### RECORDS FOR PROCESSING
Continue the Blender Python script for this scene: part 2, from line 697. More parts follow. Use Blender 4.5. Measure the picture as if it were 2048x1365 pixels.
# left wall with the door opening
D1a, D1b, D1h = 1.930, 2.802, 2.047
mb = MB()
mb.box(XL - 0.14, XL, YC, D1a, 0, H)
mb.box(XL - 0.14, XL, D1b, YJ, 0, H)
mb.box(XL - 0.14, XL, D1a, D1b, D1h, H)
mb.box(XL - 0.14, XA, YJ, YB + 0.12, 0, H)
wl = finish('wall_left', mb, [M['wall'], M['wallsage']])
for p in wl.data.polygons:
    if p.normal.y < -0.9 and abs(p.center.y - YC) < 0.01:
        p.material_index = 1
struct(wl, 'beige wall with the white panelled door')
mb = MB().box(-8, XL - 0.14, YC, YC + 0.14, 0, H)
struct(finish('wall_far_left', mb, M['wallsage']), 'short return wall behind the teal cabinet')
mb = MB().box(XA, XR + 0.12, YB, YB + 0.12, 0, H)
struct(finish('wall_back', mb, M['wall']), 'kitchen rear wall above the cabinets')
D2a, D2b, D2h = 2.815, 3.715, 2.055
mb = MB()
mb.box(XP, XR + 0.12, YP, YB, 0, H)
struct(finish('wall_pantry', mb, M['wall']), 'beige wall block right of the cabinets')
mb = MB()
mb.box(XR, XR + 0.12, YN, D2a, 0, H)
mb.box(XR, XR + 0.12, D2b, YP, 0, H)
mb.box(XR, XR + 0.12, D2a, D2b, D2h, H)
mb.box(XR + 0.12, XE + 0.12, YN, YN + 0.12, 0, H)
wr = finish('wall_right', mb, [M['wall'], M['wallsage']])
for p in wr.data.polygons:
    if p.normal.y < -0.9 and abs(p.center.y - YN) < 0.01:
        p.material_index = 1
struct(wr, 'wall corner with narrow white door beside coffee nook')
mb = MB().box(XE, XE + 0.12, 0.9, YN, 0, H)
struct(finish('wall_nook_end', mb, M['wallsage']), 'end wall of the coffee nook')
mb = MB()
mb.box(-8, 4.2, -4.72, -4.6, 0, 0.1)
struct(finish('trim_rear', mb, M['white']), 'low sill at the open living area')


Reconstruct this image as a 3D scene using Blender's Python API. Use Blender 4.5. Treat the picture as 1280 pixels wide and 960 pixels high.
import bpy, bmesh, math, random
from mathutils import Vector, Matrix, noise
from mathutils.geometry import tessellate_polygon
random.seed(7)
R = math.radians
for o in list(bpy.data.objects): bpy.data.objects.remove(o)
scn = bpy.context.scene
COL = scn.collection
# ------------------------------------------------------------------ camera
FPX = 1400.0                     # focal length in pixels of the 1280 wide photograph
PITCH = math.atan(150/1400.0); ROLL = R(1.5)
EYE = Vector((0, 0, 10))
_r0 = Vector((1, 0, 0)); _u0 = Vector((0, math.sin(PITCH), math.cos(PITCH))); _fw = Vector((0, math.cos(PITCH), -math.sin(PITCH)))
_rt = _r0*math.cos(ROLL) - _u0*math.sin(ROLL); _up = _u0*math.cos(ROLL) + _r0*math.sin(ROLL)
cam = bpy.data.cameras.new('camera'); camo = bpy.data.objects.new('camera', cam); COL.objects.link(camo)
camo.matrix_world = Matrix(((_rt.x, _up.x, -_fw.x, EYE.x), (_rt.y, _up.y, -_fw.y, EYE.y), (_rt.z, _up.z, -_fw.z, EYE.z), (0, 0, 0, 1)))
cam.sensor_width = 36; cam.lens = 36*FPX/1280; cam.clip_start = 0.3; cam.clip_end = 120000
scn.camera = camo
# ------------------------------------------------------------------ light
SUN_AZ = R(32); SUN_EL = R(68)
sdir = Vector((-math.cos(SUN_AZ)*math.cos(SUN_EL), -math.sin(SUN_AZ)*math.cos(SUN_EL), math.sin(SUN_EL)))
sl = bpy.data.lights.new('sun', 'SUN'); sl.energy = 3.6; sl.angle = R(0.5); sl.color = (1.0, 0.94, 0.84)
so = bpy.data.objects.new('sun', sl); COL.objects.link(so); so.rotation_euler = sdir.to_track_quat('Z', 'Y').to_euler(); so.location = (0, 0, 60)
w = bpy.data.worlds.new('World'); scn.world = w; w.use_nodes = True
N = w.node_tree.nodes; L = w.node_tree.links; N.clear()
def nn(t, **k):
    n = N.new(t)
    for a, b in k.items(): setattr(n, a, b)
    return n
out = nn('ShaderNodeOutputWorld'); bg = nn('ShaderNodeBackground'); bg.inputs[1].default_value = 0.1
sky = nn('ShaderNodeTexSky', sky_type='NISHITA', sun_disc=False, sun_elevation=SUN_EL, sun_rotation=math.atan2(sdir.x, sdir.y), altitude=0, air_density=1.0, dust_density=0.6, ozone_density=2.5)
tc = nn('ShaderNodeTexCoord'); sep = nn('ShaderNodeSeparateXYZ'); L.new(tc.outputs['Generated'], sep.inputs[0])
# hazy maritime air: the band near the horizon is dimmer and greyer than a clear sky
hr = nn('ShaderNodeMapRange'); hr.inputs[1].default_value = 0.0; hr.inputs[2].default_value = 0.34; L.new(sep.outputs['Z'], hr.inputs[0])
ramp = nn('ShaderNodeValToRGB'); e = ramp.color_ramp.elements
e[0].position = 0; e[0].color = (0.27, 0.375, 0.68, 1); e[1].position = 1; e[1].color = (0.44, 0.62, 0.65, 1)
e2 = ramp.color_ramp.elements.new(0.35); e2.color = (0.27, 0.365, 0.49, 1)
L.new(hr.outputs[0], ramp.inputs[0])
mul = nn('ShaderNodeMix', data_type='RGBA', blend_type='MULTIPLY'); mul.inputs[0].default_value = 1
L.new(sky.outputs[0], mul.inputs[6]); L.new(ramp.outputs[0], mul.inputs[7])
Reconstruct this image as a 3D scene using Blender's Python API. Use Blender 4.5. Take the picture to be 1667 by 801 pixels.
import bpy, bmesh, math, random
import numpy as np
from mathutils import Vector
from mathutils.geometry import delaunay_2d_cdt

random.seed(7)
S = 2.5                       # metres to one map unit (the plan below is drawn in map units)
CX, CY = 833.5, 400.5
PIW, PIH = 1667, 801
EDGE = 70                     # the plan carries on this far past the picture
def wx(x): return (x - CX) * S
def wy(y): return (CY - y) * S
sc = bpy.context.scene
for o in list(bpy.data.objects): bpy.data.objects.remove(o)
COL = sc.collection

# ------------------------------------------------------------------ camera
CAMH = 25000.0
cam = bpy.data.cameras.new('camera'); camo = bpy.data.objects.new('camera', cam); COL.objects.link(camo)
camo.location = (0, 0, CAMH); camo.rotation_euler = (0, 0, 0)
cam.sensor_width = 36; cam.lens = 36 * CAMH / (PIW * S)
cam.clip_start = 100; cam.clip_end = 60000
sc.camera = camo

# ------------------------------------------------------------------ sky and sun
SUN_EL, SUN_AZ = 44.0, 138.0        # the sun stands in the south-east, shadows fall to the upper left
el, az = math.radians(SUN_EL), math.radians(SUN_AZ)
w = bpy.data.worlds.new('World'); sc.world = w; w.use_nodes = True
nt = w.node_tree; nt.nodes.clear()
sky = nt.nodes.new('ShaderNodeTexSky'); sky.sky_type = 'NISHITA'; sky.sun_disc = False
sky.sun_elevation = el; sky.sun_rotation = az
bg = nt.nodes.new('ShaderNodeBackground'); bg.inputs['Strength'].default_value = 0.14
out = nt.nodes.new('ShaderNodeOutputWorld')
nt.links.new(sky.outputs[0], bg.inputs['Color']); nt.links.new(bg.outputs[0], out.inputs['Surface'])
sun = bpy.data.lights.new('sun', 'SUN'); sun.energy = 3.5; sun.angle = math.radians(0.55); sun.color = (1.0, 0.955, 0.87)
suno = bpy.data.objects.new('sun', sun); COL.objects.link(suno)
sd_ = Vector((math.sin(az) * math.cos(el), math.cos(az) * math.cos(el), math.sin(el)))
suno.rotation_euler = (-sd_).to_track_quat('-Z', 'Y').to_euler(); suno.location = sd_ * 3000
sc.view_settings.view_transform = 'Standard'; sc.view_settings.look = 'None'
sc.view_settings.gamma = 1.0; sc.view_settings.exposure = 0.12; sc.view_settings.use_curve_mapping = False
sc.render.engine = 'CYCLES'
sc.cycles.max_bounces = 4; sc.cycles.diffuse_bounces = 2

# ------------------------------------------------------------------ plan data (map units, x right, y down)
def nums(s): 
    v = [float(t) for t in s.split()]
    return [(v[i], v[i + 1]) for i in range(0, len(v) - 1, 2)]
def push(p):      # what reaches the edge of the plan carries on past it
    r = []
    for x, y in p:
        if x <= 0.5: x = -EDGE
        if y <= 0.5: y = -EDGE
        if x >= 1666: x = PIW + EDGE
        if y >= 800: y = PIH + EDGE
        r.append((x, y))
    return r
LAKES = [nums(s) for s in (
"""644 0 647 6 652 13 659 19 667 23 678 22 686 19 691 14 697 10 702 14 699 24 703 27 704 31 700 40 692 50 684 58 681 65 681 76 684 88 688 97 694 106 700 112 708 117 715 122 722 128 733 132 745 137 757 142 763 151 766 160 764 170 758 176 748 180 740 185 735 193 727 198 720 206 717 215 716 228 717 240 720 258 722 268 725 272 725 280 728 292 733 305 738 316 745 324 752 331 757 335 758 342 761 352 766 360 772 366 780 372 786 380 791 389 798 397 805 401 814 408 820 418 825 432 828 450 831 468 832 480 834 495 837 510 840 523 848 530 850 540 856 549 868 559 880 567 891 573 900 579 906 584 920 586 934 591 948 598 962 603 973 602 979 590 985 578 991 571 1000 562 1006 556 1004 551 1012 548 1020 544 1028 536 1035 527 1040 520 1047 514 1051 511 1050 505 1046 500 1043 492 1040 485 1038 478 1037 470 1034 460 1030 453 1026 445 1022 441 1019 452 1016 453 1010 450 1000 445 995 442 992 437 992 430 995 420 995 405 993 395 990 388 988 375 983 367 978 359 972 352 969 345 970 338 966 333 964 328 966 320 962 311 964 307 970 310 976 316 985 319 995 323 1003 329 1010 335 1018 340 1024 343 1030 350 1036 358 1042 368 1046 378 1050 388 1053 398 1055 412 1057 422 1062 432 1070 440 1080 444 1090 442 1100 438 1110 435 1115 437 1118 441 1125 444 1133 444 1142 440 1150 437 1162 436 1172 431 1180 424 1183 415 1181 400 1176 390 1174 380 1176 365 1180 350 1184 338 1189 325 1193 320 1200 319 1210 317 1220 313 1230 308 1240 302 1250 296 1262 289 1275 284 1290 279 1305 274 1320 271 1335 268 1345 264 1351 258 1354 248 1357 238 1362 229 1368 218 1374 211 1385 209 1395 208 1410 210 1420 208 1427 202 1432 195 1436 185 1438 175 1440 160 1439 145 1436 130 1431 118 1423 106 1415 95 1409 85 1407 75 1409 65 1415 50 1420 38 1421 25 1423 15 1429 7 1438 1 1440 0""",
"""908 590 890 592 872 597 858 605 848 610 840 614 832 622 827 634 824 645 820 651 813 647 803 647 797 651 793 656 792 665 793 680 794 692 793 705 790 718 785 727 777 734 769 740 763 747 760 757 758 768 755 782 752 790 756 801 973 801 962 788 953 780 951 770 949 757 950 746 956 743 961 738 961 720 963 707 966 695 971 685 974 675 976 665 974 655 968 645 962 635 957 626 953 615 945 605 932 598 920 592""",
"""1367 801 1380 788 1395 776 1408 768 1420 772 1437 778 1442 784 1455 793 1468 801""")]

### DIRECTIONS
The required output is an exact reproduction of the lines starting at the one that contains "by 801 pixels." and ending at the one that contains "sc.camera = camo". Both boundary lines belong to it.

### COMPLETE ANSWER
Reconstruct this image as a 3D scene using Blender's Python API. Use Blender 4.5. Take the picture to be 1667 by 801 pixels.
import bpy, bmesh, math, random
import numpy as np
from mathutils import Vector
from mathutils.geometry import delaunay_2d_cdt

random.seed(7)
S = 2.5                       # metres to one map unit (the plan below is drawn in map units)
CX, CY = 833.5, 400.5
PIW, PIH = 1667, 801
EDGE = 70                     # the plan carries on this far past the picture
def wx(x): return (x - CX) * S
def wy(y): return (CY - y) * S
sc = bpy.context.scene
for o in list(bpy.data.objects): bpy.data.objects.remove(o)
COL = sc.collection

# ------------------------------------------------------------------ camera
CAMH = 25000.0
cam = bpy.data.cameras.new('camera'); camo = bpy.data.objects.new('camera', cam); COL.objects.link(camo)
camo.location = (0, 0, CAMH); camo.rotation_euler = (0, 0, 0)
cam.sensor_width = 36; cam.lens = 36 * CAMH / (PIW * S)
cam.clip_start = 100; cam.clip_end = 60000
sc.camera = camo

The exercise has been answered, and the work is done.